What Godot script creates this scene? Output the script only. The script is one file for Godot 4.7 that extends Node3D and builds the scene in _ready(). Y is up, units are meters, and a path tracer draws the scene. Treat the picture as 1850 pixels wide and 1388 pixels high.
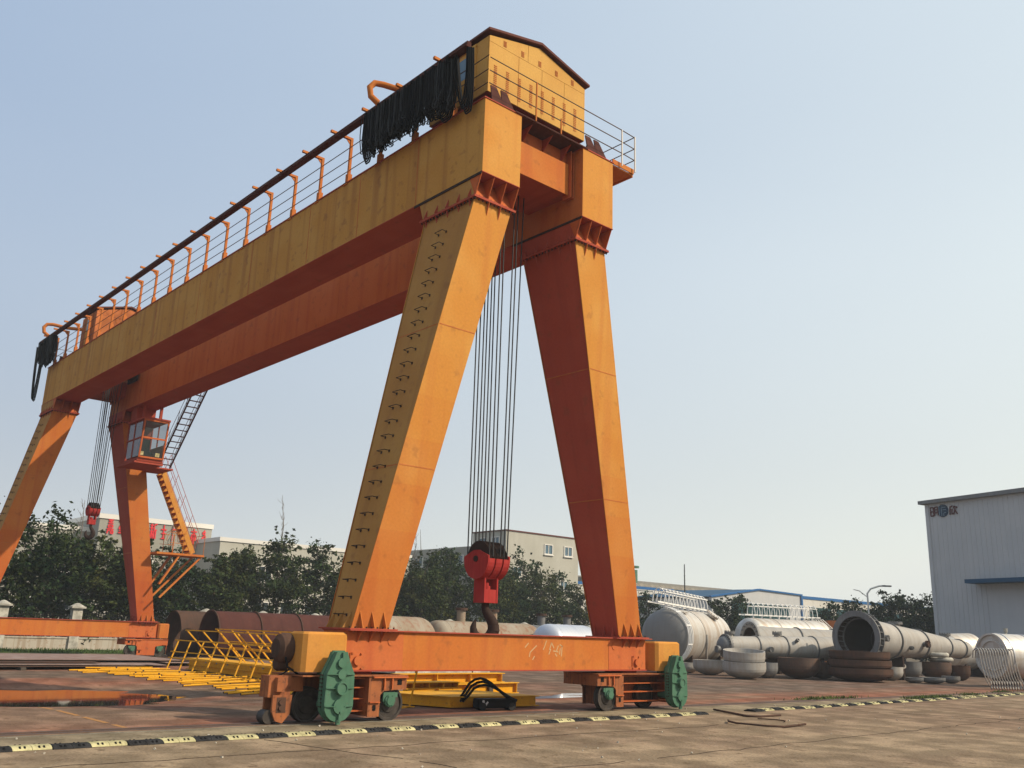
extends Node3D

# ---------------------------------------------------------------- mesh collector
class MB:
	var v := PackedVector3Array()
	var n := PackedVector3Array()
	var c := PackedColorArray()
	var col := Color(1, 1, 1)
	var marks := PackedInt32Array()  # where each primitive starts
	func tri(a: Vector3, b: Vector3, d: Vector3, na: Vector3, nb: Vector3, nd: Vector3) -> void:
		if (b - a).cross(d - a).dot(na + nb + nd) > 0.0:
			v.append(a); v.append(d); v.append(b)
			n.append(na); n.append(nd); n.append(nb)
		else:
			v.append(a); v.append(b); v.append(d)
			n.append(na); n.append(nb); n.append(nd)
		c.append(col); c.append(col); c.append(col)
	func flat(a: Vector3, b: Vector3, d: Vector3, out: Vector3) -> void:
		var m := (b - a).cross(d - a).normalized()
		if m.dot(out) < 0.0: m = -m
		tri(a, b, d, m, m, m)
	func quad(a: Vector3, b: Vector3, d: Vector3, e: Vector3, out: Vector3) -> void:
		flat(a, b, d, out); flat(a, d, e, out)
	# bottom ring b0..b3, top ring t0..t3
	func hexa(p: Array) -> void:
		marks.append(v.size())
		var m := Vector3.ZERO
		for q in p: m += q
		m /= 8.0
		for f in [[0, 1, 2, 3], [4, 5, 6, 7], [0, 1, 5, 4], [1, 2, 6, 5], [2, 3, 7, 6], [3, 0, 4, 7]]:
			var k: Vector3 = (p[f[0]] + p[f[1]] + p[f[2]] + p[f[3]]) / 4.0
			quad(p[f[0]], p[f[1]], p[f[2]], p[f[3]], k - m)
	func box(lo: Vector3, hi: Vector3) -> void:
		hexa([Vector3(lo.x, lo.y, lo.z), Vector3(hi.x, lo.y, lo.z), Vector3(hi.x, lo.y, hi.z), Vector3(lo.x, lo.y, hi.z),
			Vector3(lo.x, hi.y, lo.z), Vector3(hi.x, hi.y, lo.z), Vector3(hi.x, hi.y, hi.z), Vector3(lo.x, hi.y, hi.z)])
	func obox(x: Transform3D, s: Vector3) -> void:
		var p := []
		for k in [[-1, -1, -1], [1, -1, -1], [1, -1, 1], [-1, -1, 1], [-1, 1, -1], [1, 1, -1], [1, 1, 1], [-1, 1, 1]]:
			p.append(x * (Vector3(k[0], k[1], k[2]) * s * 0.5))
		hexa(p)
	# a box whose vertical edges and top edge are chamfered
	func cbox(x: Transform3D, s: Vector3, ch: float) -> void:
		marks.append(v.size())
		var h := s * 0.5
		var pl := func(e: float) -> PackedVector3Array:
			return PackedVector3Array([Vector3(-h.x + ch + e, 0, -h.z + e), Vector3(h.x - ch - e, 0, -h.z + e), Vector3(h.x - e, 0, -h.z + ch + e), Vector3(h.x - e, 0, h.z - ch - e), Vector3(h.x - ch - e, 0, h.z - e), Vector3(-h.x + ch + e, 0, h.z - e), Vector3(-h.x + e, 0, h.z - ch - e), Vector3(-h.x + e, 0, -h.z + ch + e)])
		var r0: PackedVector3Array = pl.call(0.0)
		var r2: PackedVector3Array = pl.call(ch * 0.6)
		var lv := [[r0, -h.y], [r0, h.y - ch * 0.6], [r2, h.y]]
		for k in 2:
			for i in 8:
				var j := (i + 1) % 8
				var a: Vector3 = lv[k][0][i] + Vector3(0, lv[k][1], 0)
				var b: Vector3 = lv[k][0][j] + Vector3(0, lv[k][1], 0)
				var d: Vector3 = lv[k + 1][0][j] + Vector3(0, lv[k + 1][1], 0)
				var e: Vector3 = lv[k + 1][0][i] + Vector3(0, lv[k + 1][1], 0)
				quad(x * a, x * b, x * d, x * e, x.basis * Vector3((a.x + b.x) / h.x, 0.1 + k, (a.z + b.z) / h.z))
		for i in range(1, 7):
			flat(x * (r2[0] + Vector3(0, h.y, 0)), x * (r2[i] + Vector3(0, h.y, 0)), x * (r2[i + 1] + Vector3(0, h.y, 0)), x.basis.y)
			flat(x * (r0[0] - Vector3(0, h.y, 0)), x * (r0[i] - Vector3(0, h.y, 0)), x * (r0[i + 1] - Vector3(0, h.y, 0)), -x.basis.y)
	func beam(a: Vector3, b: Vector3, w: float, h: float, up := Vector3.UP) -> void:
		var d := (b - a).normalized()
		if absf(d.dot(up)) > 0.98: up = Vector3.FORWARD if absf(d.z) < 0.9 else Vector3.RIGHT
		var s := d.cross(up).normalized()
		var u := s.cross(d)
		obox(Transform3D(Basis(s, u, d), (a + b) * 0.5), Vector3(w, h, a.distance_to(b)))
	func poly(pts: Array, t: float) -> void:
		marks.append(v.size())
		var m: Vector3 = Vector3.ZERO
		for k in pts.size():
			m += (pts[k] - pts[0]).cross(pts[(k + 1) % pts.size()] - pts[0])
		m = m.normalized()
		var ax: Vector3 = (pts[1] - pts[0]).normalized()
		var ay := m.cross(ax)
		var p2 := PackedVector2Array()
		for q in pts: p2.append(Vector2((q - pts[0]).dot(ax), (q - pts[0]).dot(ay)))
		var ix := Geometry2D.triangulate_polygon(p2)
		var o := m * t * 0.5
		for k in range(0, ix.size(), 3):
			flat(pts[ix[k]] + o, pts[ix[k + 1]] + o, pts[ix[k + 2]] + o, m)
			flat(pts[ix[k]] - o, pts[ix[k + 1]] - o, pts[ix[k + 2]] - o, -m)
		for k in pts.size():
			var a: Vector3 = pts[k]
			var b: Vector3 = pts[(k + 1) % pts.size()]
			quad(a - o, b - o, b + o, a + o, (b - a).cross(m))
	func lathe(x: Transform3D, pr: Array, seg: int, smooth := false, a0 := 0.0, a1 := TAU) -> void:
		marks.append(v.size())
		var nn := []
		for k in pr.size():
			var d := Vector2.ZERO
			if k > 0: d += (pr[k] - pr[k - 1]).normalized()
			if k < pr.size() - 1: d += (pr[k + 1] - pr[k]).normalized()
			nn.append(Vector2(d.y, -d.x).normalized())
		for k in pr.size() - 1:
			var p: Vector2 = pr[k]
			var q: Vector2 = pr[k + 1]
			var e := (q - p).normalized()
			var np: Vector2 = nn[k] if smooth else Vector2(e.y, -e.x)
			var nq: Vector2 = nn[k + 1] if smooth else np
			for i in seg:
				var u := lerpf(a0, a1, float(i) / seg)
				var w := lerpf(a0, a1, float(i + 1) / seg)
				var cu := Vector3(cos(u), 0, sin(u))
				var cw := Vector3(cos(w), 0, sin(w))
				var A := x * (cu * p.x + Vector3(0, p.y, 0))
				var B := x * (cw * p.x + Vector3(0, p.y, 0))
				var C := x * (cw * q.x + Vector3(0, q.y, 0))
				var D := x * (cu * q.x + Vector3(0, q.y, 0))
				var nA := (x.basis * (cu * np.x + Vector3(0, np.y, 0))).normalized()
				var nB := (x.basis * (cw * np.x + Vector3(0, np.y, 0))).normalized()
				var nC := (x.basis * (cw * nq.x + Vector3(0, nq.y, 0))).normalized()
				var nD := (x.basis * (cu * nq.x + Vector3(0, nq.y, 0))).normalized()
				if p.x > 1e-5: tri(A, B, C, nA, nB, nC)
				if q.x > 1e-5: tri(A, C, D, nA, nC, nD)
	func cyl(a: Vector3, b: Vector3, r: float, seg := 10, r2 := -1.0) -> void:
		var h := a.distance_to(b)
		var e := r if r2 < 0.0 else r2
		lathe(MB.along(a, b - a), [Vector2(0, 0), Vector2(r, 0), Vector2(e, h), Vector2(0, h)], seg)
	func tube(pts: Array, r: float, seg := 6) -> void:
		marks.append(v.size())
		var rings := []
		var side := Vector3.ZERO
		for k in pts.size():
			var d: Vector3 = (pts[mini(k + 1, pts.size() - 1)] - pts[maxi(k - 1, 0)]).normalized()
			if side == Vector3.ZERO:
				side = d.cross(Vector3.UP if absf(d.y) < 0.9 else Vector3.RIGHT).normalized()
			side = (side - d * side.dot(d)).normalized()
			var u := d.cross(side)
			var ring := []
			for i in seg:
				ring.append(side * cos(TAU * i / seg) + u * sin(TAU * i / seg))
			rings.append(ring)
		for k in pts.size() - 1:
			for i in seg:
				var j := (i + 1) % seg
				var a: Vector3 = rings[k][i]
				var b: Vector3 = rings[k][j]
				var d: Vector3 = rings[k + 1][j]
				var e: Vector3 = rings[k + 1][i]
				tri(pts[k] + a * r, pts[k] + b * r, pts[k + 1] + d * r, a, b, d)
				tri(pts[k] + a * r, pts[k + 1] + d * r, pts[k + 1] + e * r, a, d, e)
	static func along(p: Vector3, d: Vector3) -> Transform3D:
		var y := d.normalized()
		var x := y.cross(Vector3(0.31, 0.2, 0.93) if absf(y.dot(Vector3(0.31, 0.2, 0.93))) < 0.9 else Vector3.RIGHT).normalized()
		return Transform3D(Basis(x, y, x.cross(y)), p)

# ---------------------------------------------------------------- scene helpers
var used := {}
var M := {}
var noise := FastNoiseLite.new()
var rng := RandomNumberGenerator.new()

func numbered(called: String) -> String:
	used[called] = used.get(called, -1) + 1
	return called if used[called] == 0 else "%s_%03d" % [called, used[called]]

func tag(o: Node, label: String, category: String, group := "", kind := "") -> Node:
	if label: o.set_meta("label", label)
	if category: o.set_meta("category", category)
	if group: o.set_meta("group", group)
	if kind: o.set_meta("kind", kind)
	return o

func thing(called: String, label: String, category: String, at: Vector3, group := "") -> Node3D:
	var o := Node3D.new()
	o.name = numbered(called)
	o.position = at
	add_child(o)
	tag(o, label, category, group)
	return o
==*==
Report the number of lines in the listing where the string "extends" appears, and nothing besides.

§ ANSWER TO THIS EXERCISE: 2